#### [SHORT EXERCISE]
Each line of the material below should be reproduced exactly.

** start of DATA EXCERPT **

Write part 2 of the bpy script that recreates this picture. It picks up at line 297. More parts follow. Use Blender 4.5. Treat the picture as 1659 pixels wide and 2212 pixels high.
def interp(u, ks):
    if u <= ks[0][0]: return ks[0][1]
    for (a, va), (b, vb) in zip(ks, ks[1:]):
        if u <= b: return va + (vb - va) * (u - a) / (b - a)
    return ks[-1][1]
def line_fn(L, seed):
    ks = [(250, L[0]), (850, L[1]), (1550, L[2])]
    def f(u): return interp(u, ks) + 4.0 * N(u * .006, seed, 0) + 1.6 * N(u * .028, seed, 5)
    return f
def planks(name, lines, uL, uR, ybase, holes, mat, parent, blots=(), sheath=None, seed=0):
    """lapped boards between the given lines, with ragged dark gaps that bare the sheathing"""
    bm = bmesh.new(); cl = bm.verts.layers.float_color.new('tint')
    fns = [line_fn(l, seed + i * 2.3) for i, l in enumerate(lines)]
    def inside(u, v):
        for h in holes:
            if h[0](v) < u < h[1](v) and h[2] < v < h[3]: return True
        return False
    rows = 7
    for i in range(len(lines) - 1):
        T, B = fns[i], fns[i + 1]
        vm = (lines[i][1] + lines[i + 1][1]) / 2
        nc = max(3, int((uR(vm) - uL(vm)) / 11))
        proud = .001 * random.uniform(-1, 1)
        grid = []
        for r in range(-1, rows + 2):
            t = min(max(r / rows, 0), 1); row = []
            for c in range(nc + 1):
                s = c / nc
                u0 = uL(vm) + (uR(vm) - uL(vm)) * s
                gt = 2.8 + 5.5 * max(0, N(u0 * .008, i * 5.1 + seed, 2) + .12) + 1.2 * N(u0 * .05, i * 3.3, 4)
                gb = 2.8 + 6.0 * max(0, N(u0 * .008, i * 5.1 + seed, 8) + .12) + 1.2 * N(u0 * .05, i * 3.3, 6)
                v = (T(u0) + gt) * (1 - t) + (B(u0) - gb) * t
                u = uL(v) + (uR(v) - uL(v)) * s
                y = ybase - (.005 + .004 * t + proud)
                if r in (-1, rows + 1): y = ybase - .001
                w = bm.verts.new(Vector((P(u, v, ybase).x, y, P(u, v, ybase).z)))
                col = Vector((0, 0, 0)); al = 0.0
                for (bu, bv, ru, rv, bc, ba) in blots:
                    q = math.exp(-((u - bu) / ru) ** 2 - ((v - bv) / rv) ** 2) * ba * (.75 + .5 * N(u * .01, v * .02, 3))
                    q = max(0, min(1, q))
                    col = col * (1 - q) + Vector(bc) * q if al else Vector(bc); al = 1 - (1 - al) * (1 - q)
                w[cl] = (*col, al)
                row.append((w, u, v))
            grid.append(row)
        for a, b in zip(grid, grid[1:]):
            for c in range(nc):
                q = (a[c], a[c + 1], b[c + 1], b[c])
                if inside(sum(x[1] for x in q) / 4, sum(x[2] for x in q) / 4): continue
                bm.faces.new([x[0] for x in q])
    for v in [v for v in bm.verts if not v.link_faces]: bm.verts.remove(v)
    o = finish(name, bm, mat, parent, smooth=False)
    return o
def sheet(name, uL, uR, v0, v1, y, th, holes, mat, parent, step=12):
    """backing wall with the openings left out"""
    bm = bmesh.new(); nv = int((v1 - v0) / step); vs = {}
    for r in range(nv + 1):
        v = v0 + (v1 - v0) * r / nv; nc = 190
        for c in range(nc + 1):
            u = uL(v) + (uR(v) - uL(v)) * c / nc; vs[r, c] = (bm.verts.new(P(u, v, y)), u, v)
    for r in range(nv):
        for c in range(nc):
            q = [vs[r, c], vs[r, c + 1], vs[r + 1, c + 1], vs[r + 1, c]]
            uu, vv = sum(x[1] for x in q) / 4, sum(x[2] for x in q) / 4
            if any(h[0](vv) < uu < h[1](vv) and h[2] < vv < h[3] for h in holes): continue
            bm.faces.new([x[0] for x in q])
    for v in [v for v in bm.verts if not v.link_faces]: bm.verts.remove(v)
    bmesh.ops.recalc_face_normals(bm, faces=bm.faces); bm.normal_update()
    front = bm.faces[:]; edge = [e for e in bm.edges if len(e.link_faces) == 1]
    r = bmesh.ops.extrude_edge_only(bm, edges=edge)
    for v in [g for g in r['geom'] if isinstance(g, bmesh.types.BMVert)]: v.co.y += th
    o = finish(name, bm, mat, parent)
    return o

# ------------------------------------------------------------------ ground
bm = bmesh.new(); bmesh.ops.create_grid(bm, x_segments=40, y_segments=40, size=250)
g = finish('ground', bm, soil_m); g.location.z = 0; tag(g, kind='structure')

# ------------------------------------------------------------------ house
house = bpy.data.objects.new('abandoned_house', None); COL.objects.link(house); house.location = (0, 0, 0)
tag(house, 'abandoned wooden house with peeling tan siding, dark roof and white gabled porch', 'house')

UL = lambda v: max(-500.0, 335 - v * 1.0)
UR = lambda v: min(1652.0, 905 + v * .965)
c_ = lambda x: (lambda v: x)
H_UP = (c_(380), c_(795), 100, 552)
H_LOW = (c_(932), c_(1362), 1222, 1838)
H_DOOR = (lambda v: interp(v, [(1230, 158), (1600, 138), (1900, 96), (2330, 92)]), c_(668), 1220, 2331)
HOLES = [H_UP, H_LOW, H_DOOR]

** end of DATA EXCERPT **

#### [RESPONSE BELOW]
Write part 2 of the bpy script that recreates this picture. It picks up at line 297. More parts follow. Use Blender 4.5. Treat the picture as 1659 pixels wide and 2212 pixels high.
def interp(u, ks):
    if u <= ks[0][0]: return ks[0][1]
    for (a, va), (b, vb) in zip(ks, ks[1:]):
        if u <= b: return va + (vb - va) * (u - a) / (b - a)
    return ks[-1][1]
def line_fn(L, seed):
    ks = [(250, L[0]), (850, L[1]), (1550, L[2])]
    def f(u): return interp(u, ks) + 4.0 * N(u * .006, seed, 0) + 1.6 * N(u * .028, seed, 5)
    return f
def planks(name, lines, uL, uR, ybase, holes, mat, parent, blots=(), sheath=None, seed=0):
    """lapped boards between the given lines, with ragged dark gaps that bare the sheathing"""
    bm = bmesh.new(); cl = bm.verts.layers.float_color.new('tint')
    fns = [line_fn(l, seed + i * 2.3) for i, l in enumerate(lines)]
    def inside(u, v):
        for h in holes:
            if h[0](v) < u < h[1](v) and h[2] < v < h[3]: return True
        return False
    rows = 7
    for i in range(len(lines) - 1):
        T, B = fns[i], fns[i + 1]
        vm = (lines[i][1] + lines[i + 1][1]) / 2
        nc = max(3, int((uR(vm) - uL(vm)) / 11))
        proud = .001 * random.uniform(-1, 1)
        grid = []
        for r in range(-1, rows + 2):
            t = min(max(r / rows, 0), 1); row = []
            for c in range(nc + 1):
                s = c / nc
                u0 = uL(vm) + (uR(vm) - uL(vm)) * s
                gt = 2.8 + 5.5 * max(0, N(u0 * .008, i * 5.1 + seed, 2) + .12) + 1.2 * N(u0 * .05, i * 3.3, 4)
                gb = 2.8 + 6.0 * max(0, N(u0 * .008, i * 5.1 + seed, 8) + .12) + 1.2 * N(u0 * .05, i * 3.3, 6)
                v = (T(u0) + gt) * (1 - t) + (B(u0) - gb) * t
                u = uL(v) + (uR(v) - uL(v)) * s
                y = ybase - (.005 + .004 * t + proud)
                if r in (-1, rows + 1): y = ybase - .001
                w = bm.verts.new(Vector((P(u, v, ybase).x, y, P(u, v, ybase).z)))
                col = Vector((0, 0, 0)); al = 0.0
                for (bu, bv, ru, rv, bc, ba) in blots:
                    q = math.exp(-((u - bu) / ru) ** 2 - ((v - bv) / rv) ** 2) * ba * (.75 + .5 * N(u * .01, v * .02, 3))
                    q = max(0, min(1, q))
                    col = col * (1 - q) + Vector(bc) * q if al else Vector(bc); al = 1 - (1 - al) * (1 - q)
                w[cl] = (*col, al)
                row.append((w, u, v))
            grid.append(row)
        for a, b in zip(grid, grid[1:]):
            for c in range(nc):
                q = (a[c], a[c + 1], b[c + 1], b[c])
                if inside(sum(x[1] for x in q) / 4, sum(x[2] for x in q) / 4): continue
                bm.faces.new([x[0] for x in q])
    for v in [v for v in bm.verts if not v.link_faces]: bm.verts.remove(v)
    o = finish(name, bm, mat, parent, smooth=False)
    return o
def sheet(name, uL, uR, v0, v1, y, th, holes, mat, parent, step=12):
    """backing wall with the openings left out"""
    bm = bmesh.new(); nv = int((v1 - v0) / step); vs = {}
    for r in range(nv + 1):
        v = v0 + (v1 - v0) * r / nv; nc = 190
        for c in range(nc + 1):
            u = uL(v) + (uR(v) - uL(v)) * c / nc; vs[r, c] = (bm.verts.new(P(u, v, y)), u, v)
    for r in range(nv):
        for c in range(nc):
            q = [vs[r, c], vs[r, c + 1], vs[r + 1, c + 1], vs[r + 1, c]]
            uu, vv = sum(x[1] for x in q) / 4, sum(x[2] for x in q) / 4
            if any(h[0](vv) < uu < h[1](vv) and h[2] < vv < h[3] for h in holes): continue
            bm.faces.new([x[0] for x in q])
    for v in [v for v in bm.verts if not v.link_faces]: bm.verts.remove(v)
    bmesh.ops.recalc_face_normals(bm, faces=bm.faces); bm.normal_update()
    front = bm.faces[:]; edge = [e for e in bm.edges if len(e.link_faces) == 1]
    r = bmesh.ops.extrude_edge_only(bm, edges=edge)
    for v in [g for g in r['geom'] if isinstance(g, bmesh.types.BMVert)]: v.co.y += th
    o = finish(name, bm, mat, parent)
    return o

# ------------------------------------------------------------------ ground
bm = bmesh.new(); bmesh.ops.create_grid(bm, x_segments=40, y_segments=40, size=250)
g = finish('ground', bm, soil_m); g.location.z = 0; tag(g, kind='structure')

# ------------------------------------------------------------------ house
house = bpy.data.objects.new('abandoned_house', None); COL.objects.link(house); house.location = (0, 0, 0)
tag(house, 'abandoned wooden house with peeling tan siding, dark roof and white gabled porch', 'house')

UL = lambda v: max(-500.0, 335 - v * 1.0)
UR = lambda v: min(1652.0, 905 + v * .965)
c_ = lambda x: (lambda v: x)
H_UP = (c_(380), c_(795), 100, 552)
H_LOW = (c_(932), c_(1362), 1222, 1838)
H_DOOR = (lambda v: interp(v, [(1230, 158), (1600, 138), (1900, 96), (2330, 92)]), c_(668), 1220, 2331)
HOLES = [H_UP, H_LOW, H_DOOR]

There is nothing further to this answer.